Green Peer has fears for farming and wildlife

Baroness Natalie Bennett, Green Party member of the House of Lords, has been in Suffolk in support of the Mid Suffolk Green Party campaign for next year's local elections. During the day she met members and councillors with a particular interest in agriculture and wildlife.

The key focus for discussion was the future of the Environmental Land Management Schemes (ELMS), which the pre-Truss Government had been developing as a more wildlife-friendly replacement for the Common Agricultural Policy support system.

Natalie discussed ELMS with Glenn Buckingham, leading Suffolk farmer and former county NFU chair, who said:

"The new Government's approach is exceptionally worrying.  To have a review of ELMS when it was all leading in the right direction is bonkers."

Natalie expressed her fears:

“The nation's attention is focused now on the Tories’ own goal of economic and financial chaos, but for farmers the total uncertainty about the continuation or direction of ELMS is even more urgent, and for many farmers a life or death issue for their businesses.
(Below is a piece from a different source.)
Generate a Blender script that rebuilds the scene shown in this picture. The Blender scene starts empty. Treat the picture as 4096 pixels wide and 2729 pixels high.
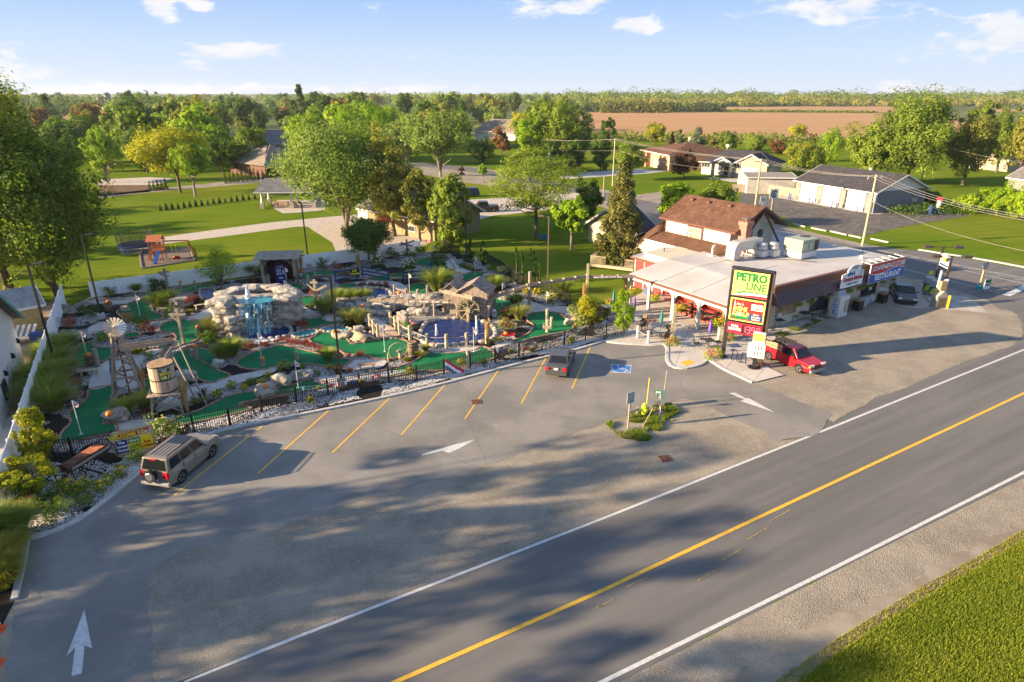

The financial sector might be able to shift money around at lightning speed, but breeding a cow to sell a calf takes two to three years, trees take decades to grow, soils many years to recover from chemicalised industrial agriculture and crops many months to yield. Not knowing what the Government's policies are from day to day puts our food security, our natural world and ability to meet our legally binding climate targets in even greater danger."

Natalie also spent time canvassing with other members in the Stonhams ward of Mid Suffolk. In the evening she officially launched the local party's campaign to win control of the District Council next May.